For the diehards, it is impossible to imagine a greater collection of album tracks. Romanticide is one of the band’s heaviest numbers and features some of the best vocal interplay between Turunen and Marko Hietala, something that defined the Once and Century Child eras. Kuolema tekee taiteilijan (released as a single in Finland and Japan) is an underrated ballad, sung in Finnish, and its delicacy leads into the metallic fragility of Higher Than Hope, a heartbreaking finale about a fan and friend of the band who died before the album dropped.
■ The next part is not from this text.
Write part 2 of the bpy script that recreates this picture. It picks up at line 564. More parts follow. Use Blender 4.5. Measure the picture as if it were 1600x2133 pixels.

It wasn’t so apparent on its release, but it’s clear now how much of Once is about endings. The end of love, the end of life, the end of working relationships, the end of this iteration of the band. The invitational intro of “Once, I had a dream, and this is it” is inherently nostalgic, remembering the magic from a previous time. The Angel of Grief on its cover weeps over a grave, pained over losing something, someone, who isn’t coming back. With Turunen’s departure, it was the final page of the band’s first chapter. They weren’t to know at the time there were more ahead. Years later, the band would lose Hietala and drummer Jukka Nevalainen too. Only Holopainen and guitarist Emppu Vuorinen remain from the Once years. Revisiting the record for this article, it is hard not to feel that NIGHTWISH in 2004 and the band in 2024 are entirely separate entities.
Turunen and Once could never be outdone, so it was an inspired decision to replace her with someone whose voice is so different. Anette Olzon couldn’t compete with Turunen’s operatic talents – who in this corner of music could? – but she didn’t have to, she just had to justify a second chapter. That she achieved it after a record like this is remarkable.
Once was a gateway for millions of fans to discover a genre that elicits a unique sort of devotion. There is nothing else in symphonic metal that hits like the album’s opening moments, when Dark Chest Of Wonder swoops in, urgent and bombastic. When it comes to being part of a scene, Once put NIGHTWISH at the head of the table where they remain in 2024. That an album about loss led to new beginnings sounds like something right out of a NIGHTWISH song. When they are operating at the highest level, as they are for all of Once, nothing can stop them.
Once was originally released on June 7th 2004 via Nuclear Blast Records.